The 395th Regiment's success earned it many difficult assignments. A U.S. Army World War II division was configured as a Triangular division, with three regimental maneuver elements. Up to that point, the Army had married a battalion of tanks to a battalion of infantry in support of the tanks. But the infantry often bore worse casualties than the tanks did and had to be replaced and reinforced more quickly. This required the corps commander to draw on an infantry battalion from another division, and because of the reputation the 395th had earned at Höfen, it was transferred often to various divisions, including the 9th Infantry Division, the 3rd Armored Division, and the 7th Armored Division. "Blue" was the code word for the 3rd battalion under Army infantry's triangular organization.
The town of Kuckhof cost the battalion dearly, with more than fifty casualties inflicted on one company alone (I Company).

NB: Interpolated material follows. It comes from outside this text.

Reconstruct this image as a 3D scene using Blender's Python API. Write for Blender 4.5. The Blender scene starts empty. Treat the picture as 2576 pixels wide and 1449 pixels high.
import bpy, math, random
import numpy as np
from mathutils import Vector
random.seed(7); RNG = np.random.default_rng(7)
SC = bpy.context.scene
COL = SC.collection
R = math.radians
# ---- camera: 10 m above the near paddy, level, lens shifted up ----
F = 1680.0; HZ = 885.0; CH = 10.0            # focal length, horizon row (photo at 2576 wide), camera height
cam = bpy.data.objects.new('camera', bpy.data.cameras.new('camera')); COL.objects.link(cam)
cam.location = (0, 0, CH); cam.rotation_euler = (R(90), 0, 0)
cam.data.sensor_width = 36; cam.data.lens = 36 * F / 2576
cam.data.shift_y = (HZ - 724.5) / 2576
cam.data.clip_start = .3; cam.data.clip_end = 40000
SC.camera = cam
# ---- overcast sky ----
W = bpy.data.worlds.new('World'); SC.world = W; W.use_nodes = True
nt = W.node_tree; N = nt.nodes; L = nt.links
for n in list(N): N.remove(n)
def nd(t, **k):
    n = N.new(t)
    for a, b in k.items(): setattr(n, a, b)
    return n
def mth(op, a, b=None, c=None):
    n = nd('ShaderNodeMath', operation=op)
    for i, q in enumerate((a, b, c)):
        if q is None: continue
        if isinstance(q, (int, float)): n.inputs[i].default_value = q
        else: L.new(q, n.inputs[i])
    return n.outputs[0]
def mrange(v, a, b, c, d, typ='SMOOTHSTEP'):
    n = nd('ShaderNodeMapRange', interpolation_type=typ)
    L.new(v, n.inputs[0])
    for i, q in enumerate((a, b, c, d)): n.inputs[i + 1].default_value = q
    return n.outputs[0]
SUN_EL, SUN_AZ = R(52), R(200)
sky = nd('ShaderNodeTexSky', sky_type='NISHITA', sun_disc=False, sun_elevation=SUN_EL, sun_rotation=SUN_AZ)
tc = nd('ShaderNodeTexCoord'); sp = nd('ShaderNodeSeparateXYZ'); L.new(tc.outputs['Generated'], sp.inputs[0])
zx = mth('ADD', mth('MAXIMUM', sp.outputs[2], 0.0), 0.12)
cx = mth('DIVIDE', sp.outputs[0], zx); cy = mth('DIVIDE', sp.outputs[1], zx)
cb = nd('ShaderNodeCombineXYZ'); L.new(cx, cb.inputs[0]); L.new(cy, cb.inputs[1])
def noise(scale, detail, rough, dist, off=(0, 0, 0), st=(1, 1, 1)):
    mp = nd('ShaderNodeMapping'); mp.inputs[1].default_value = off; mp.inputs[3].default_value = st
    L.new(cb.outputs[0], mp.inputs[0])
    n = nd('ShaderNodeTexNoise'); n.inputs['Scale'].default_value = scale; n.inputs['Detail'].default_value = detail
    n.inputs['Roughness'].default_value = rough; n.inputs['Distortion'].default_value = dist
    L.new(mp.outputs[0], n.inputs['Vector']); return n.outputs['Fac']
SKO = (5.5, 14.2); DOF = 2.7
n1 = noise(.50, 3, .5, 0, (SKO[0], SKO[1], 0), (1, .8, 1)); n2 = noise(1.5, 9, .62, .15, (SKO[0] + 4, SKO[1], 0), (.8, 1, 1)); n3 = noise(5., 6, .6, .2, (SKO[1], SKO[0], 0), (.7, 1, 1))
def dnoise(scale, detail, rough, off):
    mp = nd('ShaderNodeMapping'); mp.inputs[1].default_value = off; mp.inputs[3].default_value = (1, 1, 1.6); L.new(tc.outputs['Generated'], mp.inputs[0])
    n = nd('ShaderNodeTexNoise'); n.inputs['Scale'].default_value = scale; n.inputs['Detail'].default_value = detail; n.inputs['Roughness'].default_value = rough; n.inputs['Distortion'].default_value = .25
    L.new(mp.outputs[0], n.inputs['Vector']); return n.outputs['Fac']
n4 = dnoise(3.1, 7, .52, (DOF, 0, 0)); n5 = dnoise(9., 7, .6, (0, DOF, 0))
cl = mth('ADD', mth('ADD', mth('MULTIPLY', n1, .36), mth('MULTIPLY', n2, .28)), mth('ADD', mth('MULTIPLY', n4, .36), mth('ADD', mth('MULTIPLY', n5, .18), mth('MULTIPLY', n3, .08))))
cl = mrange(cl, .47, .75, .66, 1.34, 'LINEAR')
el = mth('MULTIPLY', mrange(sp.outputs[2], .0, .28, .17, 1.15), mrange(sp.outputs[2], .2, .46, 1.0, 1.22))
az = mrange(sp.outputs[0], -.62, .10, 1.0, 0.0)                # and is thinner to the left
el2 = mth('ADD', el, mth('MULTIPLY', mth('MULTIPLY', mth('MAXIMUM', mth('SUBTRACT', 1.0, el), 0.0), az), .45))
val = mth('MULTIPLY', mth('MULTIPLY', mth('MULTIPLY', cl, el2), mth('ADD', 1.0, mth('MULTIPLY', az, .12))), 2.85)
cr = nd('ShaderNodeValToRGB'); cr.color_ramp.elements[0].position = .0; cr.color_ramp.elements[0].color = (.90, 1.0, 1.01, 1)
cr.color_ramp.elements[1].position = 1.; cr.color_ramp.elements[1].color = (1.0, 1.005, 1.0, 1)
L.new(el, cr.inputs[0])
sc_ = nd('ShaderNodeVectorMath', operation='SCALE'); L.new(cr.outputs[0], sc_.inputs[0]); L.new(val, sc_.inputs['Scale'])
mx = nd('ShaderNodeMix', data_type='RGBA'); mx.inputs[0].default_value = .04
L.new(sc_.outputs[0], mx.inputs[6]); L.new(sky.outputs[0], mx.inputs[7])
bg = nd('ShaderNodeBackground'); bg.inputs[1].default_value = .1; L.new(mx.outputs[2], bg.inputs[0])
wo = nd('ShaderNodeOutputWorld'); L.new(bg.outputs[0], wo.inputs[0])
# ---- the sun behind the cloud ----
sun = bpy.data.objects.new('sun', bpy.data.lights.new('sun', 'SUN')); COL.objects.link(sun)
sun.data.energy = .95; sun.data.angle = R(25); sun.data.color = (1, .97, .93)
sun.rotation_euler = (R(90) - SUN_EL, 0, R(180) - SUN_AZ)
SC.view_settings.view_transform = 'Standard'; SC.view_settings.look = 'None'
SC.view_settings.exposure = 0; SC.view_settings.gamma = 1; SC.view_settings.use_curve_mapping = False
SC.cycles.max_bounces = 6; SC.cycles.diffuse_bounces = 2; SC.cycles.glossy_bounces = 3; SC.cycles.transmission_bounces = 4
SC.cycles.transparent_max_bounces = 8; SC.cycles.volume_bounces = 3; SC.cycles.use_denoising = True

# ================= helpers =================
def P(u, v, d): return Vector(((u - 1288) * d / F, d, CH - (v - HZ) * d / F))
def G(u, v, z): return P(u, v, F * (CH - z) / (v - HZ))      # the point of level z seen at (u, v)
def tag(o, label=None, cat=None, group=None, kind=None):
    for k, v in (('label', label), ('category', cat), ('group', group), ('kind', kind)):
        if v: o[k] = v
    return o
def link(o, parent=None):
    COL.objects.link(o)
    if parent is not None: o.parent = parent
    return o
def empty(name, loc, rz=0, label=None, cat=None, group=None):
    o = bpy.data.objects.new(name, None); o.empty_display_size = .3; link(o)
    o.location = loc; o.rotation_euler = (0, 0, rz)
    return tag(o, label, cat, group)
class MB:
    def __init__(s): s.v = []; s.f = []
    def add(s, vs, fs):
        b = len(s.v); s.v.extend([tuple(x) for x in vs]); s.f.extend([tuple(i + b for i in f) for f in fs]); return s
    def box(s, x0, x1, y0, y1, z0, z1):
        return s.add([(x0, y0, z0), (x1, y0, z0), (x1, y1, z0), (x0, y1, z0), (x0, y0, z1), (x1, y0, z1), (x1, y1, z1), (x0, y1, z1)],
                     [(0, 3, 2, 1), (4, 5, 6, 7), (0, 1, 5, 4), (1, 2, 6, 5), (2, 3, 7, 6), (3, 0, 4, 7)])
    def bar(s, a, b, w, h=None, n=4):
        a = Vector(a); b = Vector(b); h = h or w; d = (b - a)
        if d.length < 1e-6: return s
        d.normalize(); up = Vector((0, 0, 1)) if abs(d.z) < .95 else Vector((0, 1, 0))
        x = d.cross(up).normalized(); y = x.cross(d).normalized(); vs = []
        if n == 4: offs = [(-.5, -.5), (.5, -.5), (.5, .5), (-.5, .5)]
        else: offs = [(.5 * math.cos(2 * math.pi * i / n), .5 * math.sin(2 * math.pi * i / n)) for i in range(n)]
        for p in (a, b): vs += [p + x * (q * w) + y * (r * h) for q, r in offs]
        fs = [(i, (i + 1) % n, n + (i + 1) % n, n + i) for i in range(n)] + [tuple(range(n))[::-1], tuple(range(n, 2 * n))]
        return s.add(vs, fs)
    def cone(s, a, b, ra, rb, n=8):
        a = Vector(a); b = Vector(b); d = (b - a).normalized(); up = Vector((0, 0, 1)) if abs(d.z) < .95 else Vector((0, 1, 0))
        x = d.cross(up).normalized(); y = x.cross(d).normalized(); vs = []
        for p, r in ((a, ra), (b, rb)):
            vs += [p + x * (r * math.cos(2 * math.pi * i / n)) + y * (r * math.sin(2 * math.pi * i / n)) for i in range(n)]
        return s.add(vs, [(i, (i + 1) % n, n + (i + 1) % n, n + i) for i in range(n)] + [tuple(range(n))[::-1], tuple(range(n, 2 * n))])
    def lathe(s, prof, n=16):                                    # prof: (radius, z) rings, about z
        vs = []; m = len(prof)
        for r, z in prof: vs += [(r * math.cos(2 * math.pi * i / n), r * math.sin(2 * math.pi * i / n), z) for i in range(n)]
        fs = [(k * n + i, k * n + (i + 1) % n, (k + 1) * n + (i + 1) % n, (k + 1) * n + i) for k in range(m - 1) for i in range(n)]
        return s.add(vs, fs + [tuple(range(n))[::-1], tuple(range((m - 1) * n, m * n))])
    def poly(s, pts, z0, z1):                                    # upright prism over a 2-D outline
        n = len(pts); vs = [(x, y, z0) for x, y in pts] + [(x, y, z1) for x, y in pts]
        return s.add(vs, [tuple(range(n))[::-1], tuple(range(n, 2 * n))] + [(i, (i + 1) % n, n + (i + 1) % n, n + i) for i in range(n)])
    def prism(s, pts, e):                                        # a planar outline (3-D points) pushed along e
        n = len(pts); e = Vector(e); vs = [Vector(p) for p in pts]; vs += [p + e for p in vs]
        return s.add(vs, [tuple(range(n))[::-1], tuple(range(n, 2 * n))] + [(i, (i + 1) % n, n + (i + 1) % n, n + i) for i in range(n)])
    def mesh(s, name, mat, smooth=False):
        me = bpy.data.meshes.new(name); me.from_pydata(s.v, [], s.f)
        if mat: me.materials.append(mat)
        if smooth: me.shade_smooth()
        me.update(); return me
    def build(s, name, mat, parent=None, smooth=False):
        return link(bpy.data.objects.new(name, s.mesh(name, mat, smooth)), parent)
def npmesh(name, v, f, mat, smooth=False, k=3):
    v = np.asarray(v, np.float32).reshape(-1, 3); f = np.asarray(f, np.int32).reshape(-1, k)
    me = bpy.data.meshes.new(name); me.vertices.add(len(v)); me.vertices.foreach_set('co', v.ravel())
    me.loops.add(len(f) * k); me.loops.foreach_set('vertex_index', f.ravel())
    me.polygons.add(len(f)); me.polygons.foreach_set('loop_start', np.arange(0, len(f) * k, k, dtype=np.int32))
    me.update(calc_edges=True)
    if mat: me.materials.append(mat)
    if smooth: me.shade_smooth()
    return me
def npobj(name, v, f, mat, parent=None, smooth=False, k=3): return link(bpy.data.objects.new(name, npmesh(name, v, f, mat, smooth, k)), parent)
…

The remainder of the battalion reached the Rhine River on that same day and crossed the Remagen Bridge which four days after being captured was still being shelled by German artillery. They then crossed the Wied River, where they joined up with the 7th Infantry Division. They were tasked with moving behind the German lines and cutting the Autobahn to prevent the withdrawal of the Germans.

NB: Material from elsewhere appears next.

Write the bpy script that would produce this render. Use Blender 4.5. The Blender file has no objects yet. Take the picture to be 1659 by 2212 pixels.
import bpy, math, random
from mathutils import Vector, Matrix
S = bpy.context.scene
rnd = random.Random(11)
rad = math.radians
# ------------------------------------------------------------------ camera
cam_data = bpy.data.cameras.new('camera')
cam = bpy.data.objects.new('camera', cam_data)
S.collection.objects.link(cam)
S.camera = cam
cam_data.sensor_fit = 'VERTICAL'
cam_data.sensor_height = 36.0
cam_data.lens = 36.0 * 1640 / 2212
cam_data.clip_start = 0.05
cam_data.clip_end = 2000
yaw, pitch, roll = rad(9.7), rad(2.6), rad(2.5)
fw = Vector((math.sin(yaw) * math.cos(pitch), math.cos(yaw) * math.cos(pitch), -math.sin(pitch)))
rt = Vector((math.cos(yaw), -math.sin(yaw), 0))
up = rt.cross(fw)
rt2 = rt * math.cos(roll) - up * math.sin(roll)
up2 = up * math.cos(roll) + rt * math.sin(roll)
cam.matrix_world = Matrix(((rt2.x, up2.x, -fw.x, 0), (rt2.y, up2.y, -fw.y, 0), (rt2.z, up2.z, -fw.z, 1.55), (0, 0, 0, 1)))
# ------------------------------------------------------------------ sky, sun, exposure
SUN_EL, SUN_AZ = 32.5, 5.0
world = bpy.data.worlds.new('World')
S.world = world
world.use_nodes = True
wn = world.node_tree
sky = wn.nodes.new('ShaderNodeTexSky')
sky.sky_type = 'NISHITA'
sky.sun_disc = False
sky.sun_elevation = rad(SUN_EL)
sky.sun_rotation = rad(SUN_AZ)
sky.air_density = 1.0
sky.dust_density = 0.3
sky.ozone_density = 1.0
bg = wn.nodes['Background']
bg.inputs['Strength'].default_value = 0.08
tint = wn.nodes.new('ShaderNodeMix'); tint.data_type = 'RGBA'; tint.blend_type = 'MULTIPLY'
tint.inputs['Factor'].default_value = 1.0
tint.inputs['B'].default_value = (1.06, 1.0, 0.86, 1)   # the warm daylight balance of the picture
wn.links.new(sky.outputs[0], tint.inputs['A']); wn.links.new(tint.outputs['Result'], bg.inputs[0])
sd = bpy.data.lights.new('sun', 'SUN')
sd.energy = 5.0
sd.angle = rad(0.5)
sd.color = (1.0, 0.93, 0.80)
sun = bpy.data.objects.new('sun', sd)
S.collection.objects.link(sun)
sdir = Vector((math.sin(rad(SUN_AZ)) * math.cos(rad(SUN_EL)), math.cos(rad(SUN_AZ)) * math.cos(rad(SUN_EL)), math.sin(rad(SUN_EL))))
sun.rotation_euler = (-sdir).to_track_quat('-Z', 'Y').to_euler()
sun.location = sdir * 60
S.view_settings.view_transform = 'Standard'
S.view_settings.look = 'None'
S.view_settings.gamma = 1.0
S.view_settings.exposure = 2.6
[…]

They continued to fight even as the American press trumpeted the rapid crumbling of German resistance. The regiment helped to capture the Ruhr Pocket, where thousands of German troops and hundreds of German vehicles were captured. The unit crossed the Altmuhl River on 25 April, the Danube River on 27 April, and the Isar River on 30 April. There Major Butler collapsed due to exhaustion on 30 April, and Lt. Col. J. A. Gallagher assumed command for the last few days of the war. When hostilities ceased on 7 May 1945, the regiment had during six months of fighting experienced 300 percent turnover due to casualties. The regiment assumed occupation duties in Hammelburg and Bad Brückenau until it was shipped home in the summer of 1945.[4] Lt. Col. Butler retired from the Army on 14 January 1946 and worked for the phone company for the rest of his career.

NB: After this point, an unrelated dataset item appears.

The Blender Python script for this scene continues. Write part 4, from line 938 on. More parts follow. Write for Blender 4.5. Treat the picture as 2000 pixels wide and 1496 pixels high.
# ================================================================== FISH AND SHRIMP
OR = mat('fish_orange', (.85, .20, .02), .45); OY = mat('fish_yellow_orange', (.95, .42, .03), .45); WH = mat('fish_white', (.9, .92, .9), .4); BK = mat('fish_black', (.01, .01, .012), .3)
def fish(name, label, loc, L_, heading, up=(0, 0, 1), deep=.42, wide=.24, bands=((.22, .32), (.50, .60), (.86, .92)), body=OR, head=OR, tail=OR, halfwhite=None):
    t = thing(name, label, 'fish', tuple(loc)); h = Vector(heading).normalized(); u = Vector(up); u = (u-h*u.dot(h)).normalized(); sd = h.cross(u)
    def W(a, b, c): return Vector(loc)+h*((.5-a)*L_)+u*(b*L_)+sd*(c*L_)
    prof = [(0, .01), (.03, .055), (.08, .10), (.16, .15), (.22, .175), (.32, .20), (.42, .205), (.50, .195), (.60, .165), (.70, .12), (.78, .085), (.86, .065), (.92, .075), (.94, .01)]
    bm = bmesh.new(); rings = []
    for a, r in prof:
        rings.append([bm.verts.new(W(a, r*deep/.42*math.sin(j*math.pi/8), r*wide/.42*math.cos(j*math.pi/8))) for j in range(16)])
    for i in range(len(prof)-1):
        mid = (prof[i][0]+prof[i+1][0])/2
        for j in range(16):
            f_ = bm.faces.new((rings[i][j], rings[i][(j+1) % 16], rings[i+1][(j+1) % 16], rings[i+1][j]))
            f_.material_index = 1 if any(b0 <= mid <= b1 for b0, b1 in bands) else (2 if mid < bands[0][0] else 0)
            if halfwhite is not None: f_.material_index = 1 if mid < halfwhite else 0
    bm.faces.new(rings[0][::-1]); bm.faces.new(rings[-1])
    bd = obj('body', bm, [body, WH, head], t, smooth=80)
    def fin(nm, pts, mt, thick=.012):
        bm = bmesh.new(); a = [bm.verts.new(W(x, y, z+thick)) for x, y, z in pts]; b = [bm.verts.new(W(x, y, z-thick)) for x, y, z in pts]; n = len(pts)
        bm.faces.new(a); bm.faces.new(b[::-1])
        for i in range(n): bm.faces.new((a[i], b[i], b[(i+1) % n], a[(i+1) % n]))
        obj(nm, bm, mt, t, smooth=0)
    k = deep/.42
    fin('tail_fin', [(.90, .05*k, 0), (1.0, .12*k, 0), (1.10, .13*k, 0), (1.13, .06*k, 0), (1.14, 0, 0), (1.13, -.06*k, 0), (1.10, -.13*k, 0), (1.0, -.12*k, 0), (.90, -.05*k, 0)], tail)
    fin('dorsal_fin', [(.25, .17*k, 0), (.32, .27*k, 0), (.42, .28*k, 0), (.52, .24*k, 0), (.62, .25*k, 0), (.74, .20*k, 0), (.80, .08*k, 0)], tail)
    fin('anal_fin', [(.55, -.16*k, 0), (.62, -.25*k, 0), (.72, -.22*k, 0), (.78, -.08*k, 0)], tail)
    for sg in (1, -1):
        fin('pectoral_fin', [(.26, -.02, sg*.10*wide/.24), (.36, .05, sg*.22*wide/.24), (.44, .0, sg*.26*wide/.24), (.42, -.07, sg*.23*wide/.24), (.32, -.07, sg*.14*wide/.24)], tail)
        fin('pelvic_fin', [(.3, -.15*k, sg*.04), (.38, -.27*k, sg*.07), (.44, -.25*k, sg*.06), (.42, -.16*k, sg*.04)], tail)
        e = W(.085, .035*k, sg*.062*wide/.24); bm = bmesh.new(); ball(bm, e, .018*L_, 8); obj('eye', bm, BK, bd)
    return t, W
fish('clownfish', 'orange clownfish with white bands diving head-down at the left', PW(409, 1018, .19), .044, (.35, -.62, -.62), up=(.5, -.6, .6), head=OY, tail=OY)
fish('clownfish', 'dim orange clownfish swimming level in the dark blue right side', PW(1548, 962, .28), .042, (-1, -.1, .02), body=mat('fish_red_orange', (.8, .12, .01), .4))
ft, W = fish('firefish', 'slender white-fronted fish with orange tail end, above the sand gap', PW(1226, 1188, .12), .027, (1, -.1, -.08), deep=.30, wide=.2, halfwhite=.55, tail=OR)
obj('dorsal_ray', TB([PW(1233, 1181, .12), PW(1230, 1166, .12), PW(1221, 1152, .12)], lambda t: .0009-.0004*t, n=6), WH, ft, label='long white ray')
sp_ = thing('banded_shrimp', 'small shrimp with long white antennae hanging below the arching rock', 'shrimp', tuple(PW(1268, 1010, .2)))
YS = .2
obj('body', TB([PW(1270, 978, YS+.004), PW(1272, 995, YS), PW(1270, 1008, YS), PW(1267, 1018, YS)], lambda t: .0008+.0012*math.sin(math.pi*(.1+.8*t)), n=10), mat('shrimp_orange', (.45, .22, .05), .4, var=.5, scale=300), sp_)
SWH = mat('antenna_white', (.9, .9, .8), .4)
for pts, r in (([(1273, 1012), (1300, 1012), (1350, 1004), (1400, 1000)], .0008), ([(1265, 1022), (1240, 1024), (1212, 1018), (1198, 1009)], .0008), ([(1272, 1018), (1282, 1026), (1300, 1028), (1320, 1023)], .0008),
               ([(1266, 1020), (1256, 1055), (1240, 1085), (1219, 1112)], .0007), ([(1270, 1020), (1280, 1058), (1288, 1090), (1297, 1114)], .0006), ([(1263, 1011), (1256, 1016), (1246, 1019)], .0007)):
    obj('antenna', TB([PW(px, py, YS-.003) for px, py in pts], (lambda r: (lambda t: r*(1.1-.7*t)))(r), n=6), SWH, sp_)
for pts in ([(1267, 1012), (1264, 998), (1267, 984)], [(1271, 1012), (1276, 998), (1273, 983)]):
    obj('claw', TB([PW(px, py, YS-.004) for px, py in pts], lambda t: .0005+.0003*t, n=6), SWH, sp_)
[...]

The regiment's (3rd Battalion) earned the sobriquet Butler's Battlin' Blue Bastards derived from the name of its single commander, its special fighting abilities, the battalion's color designation, and because the regiment was often lent out and belonged to no one.[19]
Two months later, when the 99th Division was transferred to VII Corps under Maj. Gen. Walter E. Lauer, the commanding officer of V Corps, Maj. Gen. Clarence R. Huebner, wrote him:
The 99th Infantry Division arrived in this theater without previous combat experience early in November 1944. It ... was committed to the attack on 12 Dec.... Early on the morning of 16 Dec., the German Sixth Panzer Army launched its now historic counteroffensive which struck your command in the direction of Losheim and Honsfeld... On 18 Dec., the 3rd Battalion of the 395th Infantry gave a magnificent account of itself in an extremely heavy action against the enemy in the Höfen area and was the main factor in stopping the hostile effort to penetrate the lines of the V Corps in the direction of Monschau...The 99th Infantry Division received its baptism of fire in the most bitterly contested battle that has been fought since the current campaign on the European continent began... Your organization gave ample proof of the fact that it is a good hard fighting division and one in which you and each and every member of your command can be justly proud...[14]
Major Butler was decorated with the Silver Star, the French Croix de Guerre, the Belgian Fourragère, the Belgian Order de la Couronne, and the Bronze Star Medal with the Oak leaf cluster. Because of Major Butler's success in leading his battalion in successful night attacks during the war, which the U.S. Army handbook did not recommend, the French army later asked him to write a paper on battalion-size night attacks.[20]
The 395th received the following campaign streamers:
Conflict | Streamer | Year(s) |
---|---|---|
World War II | Rhineland | 1944 |
Ardennes-Alsace | 1944 | |
Central Europe | 1945 |
The entire regiment was recognized with the following unit decorations:
A silver color metal and enamel device NaNinches in height overall consisting of a shield blazoned: Argent, a buck's head attired of ten tynes couped Or. Attached below the shield a silver scroll inscribed "VIGILANS ET CELER" in Black letters.[21]
Symbolism
The 395th Infantry, Organized Reserves, was organized in 1921. It had its headquarters at Franklin, Pennsylvania, and drew its personnel from Pennsylvania. The shield is silver, the old color of Infantry. The buck's head was used to indicate the allocation of the organization to the mountainous section of Pennsylvania, where deer abound.
Background
The distinctive unit insignia was originally approved for the 395th Regiment Infantry, Organized Reserves on 16 June 1931. It was redesignated with description updated, for the 395th Regiment on 7 June 1999.
Blazon
Shield Argent, a buck's head attired of ten tynes couped Proper.
Crest That for the regiments and separate battalions of the Army Reserve: From a wreath Argent and Azure, the Lexington Minute Man Proper. The statue of the Minute Man, Captain John Parker, (H.H.Kitson, sculptor), stands on the common in Lexington, Massachusetts.
Motto VIGILANS ET CELER (Vigilant and Swift).
Symbolism
Shield The 395th Infantry, Organized Reserves, was organized in 1921. It had its headquarters at Franklin, Pennsylvania, and drew its personnel from Pennsylvania. The shield is silver, the old color of Infantry. The buck's head was used to indicate the allocation of the organization to the mountainous section of Pennsylvania, where deer abound.
Crest The crest is that of the U.S. Army Reserve.
Background
The coat of arms was originally approved for the 395th Regiment Infantry, Organized Reserves on 15 June 1931. It was redesignated for the 395th Regiment on 7 June 1999.
After the battalion was inactivated on 29 September 1945, its colors remained folded for more than fifty years. On 17 October 1999, the 3rd Battalion, 395th Regiment was reactivated as an Armor Training Support (TS) Battalion. With its sister battalions, the 1st, 395th Engineer and 2nd, 395th Field Artillery, the 3rd Battalion (TS) (AR) role is to train National Guard armor and infantry battalions across a three-state region and improve their combat readiness.[4]